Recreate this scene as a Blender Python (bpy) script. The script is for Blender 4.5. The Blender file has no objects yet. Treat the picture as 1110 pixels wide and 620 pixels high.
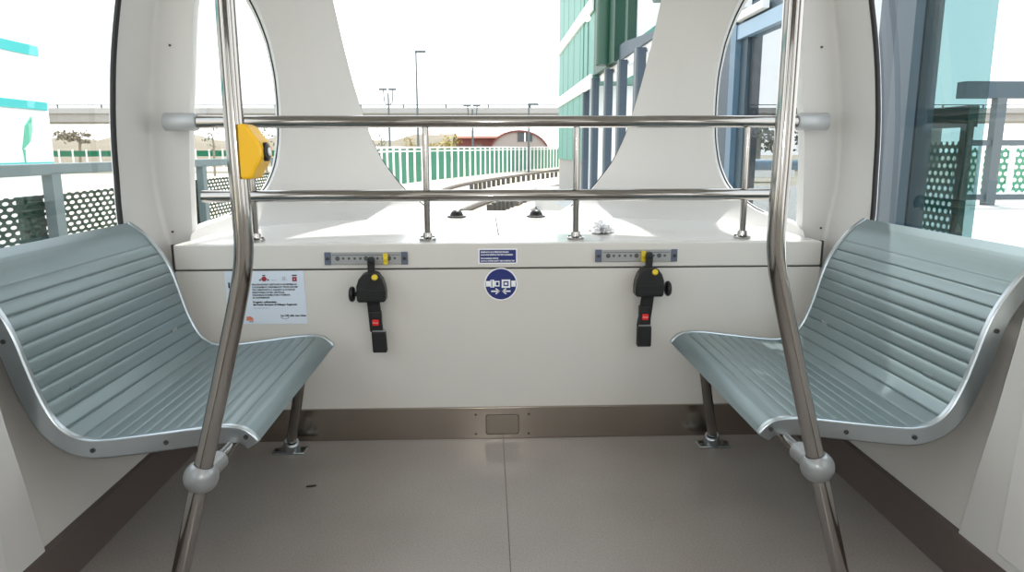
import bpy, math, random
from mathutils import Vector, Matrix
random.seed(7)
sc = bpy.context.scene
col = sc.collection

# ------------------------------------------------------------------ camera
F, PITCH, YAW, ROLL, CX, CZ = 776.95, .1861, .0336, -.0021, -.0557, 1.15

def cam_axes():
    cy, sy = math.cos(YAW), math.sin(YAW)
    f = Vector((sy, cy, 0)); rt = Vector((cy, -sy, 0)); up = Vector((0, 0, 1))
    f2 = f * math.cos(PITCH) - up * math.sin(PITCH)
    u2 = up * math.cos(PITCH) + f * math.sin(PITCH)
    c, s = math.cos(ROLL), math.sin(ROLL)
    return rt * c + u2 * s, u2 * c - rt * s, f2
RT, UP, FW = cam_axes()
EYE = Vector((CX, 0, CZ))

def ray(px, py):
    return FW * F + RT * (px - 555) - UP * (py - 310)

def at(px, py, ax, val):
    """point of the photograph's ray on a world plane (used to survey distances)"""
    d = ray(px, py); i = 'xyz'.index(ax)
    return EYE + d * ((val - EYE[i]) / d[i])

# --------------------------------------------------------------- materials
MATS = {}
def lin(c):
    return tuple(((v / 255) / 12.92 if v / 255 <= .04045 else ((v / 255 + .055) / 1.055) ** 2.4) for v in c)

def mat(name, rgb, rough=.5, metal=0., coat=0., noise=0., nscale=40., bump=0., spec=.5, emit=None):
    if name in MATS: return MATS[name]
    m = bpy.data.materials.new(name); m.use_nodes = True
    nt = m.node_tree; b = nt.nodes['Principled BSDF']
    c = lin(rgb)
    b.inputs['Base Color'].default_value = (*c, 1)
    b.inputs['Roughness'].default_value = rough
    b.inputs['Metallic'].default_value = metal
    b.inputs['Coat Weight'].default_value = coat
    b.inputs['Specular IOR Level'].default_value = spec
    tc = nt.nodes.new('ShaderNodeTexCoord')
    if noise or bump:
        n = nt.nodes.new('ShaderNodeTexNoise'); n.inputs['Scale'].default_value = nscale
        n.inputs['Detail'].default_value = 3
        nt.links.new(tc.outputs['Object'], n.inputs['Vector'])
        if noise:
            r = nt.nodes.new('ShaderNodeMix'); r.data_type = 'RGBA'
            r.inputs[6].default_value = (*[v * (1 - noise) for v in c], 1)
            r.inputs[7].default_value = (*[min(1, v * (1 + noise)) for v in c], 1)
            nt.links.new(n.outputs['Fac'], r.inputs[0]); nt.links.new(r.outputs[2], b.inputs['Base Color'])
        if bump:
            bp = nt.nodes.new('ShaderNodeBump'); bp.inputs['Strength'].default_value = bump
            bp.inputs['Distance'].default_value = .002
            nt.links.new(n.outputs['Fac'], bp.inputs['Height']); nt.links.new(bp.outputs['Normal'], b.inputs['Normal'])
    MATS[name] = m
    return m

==

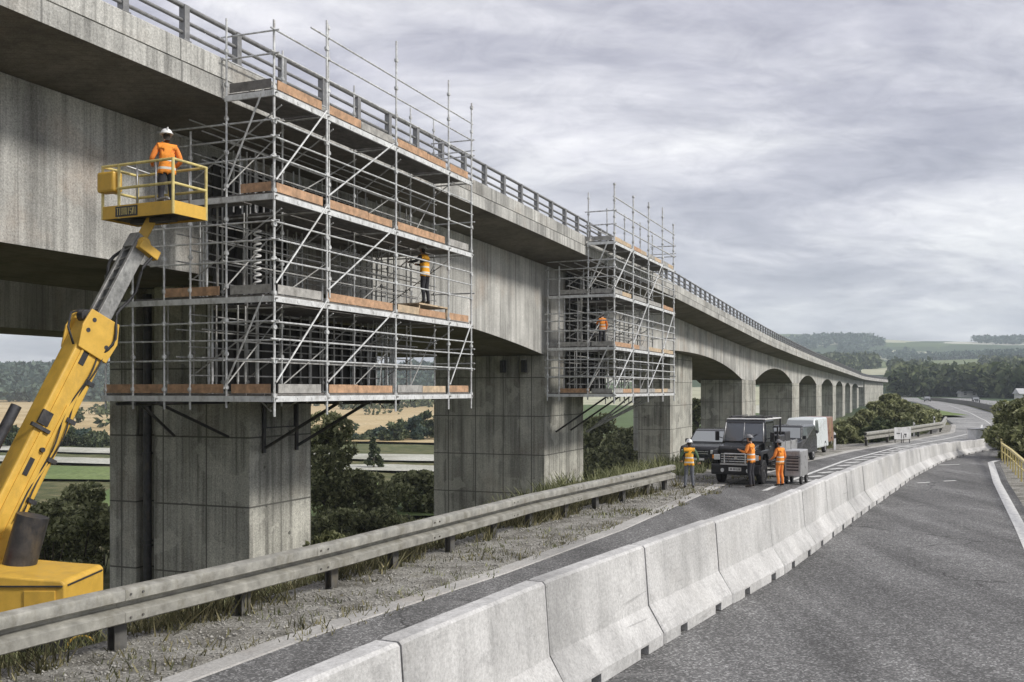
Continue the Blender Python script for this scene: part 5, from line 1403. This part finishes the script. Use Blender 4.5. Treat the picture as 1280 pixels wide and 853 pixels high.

* _Set exercise_
Reproduce the lines above starting at the one with "Recreate this scene" and ending at the one with "return FW *", both included, exactly and with no pictures.

* _Answer to this task_
Recreate this scene as a Blender Python (bpy) script. The script is for Blender 4.5. The Blender file has no objects yet. Treat the picture as 1110 pixels wide and 620 pixels high.
import bpy, math, random
from mathutils import Vector, Matrix
random.seed(7)
sc = bpy.context.scene
col = sc.collection

# ------------------------------------------------------------------ camera
F, PITCH, YAW, ROLL, CX, CZ = 776.95, .1861, .0336, -.0021, -.0557, 1.15

def cam_axes():
    cy, sy = math.cos(YAW), math.sin(YAW)
    f = Vector((sy, cy, 0)); rt = Vector((cy, -sy, 0)); up = Vector((0, 0, 1))
    f2 = f * math.cos(PITCH) - up * math.sin(PITCH)
    u2 = up * math.cos(PITCH) + f * math.sin(PITCH)
    c, s = math.cos(ROLL), math.sin(ROLL)
    return rt * c + u2 * s, u2 * c - rt * s, f2
RT, UP, FW = cam_axes()
EYE = Vector((CX, 0, CZ))

def ray(px, py):
    return FW * F + RT * (px - 555) - UP * (py - 310)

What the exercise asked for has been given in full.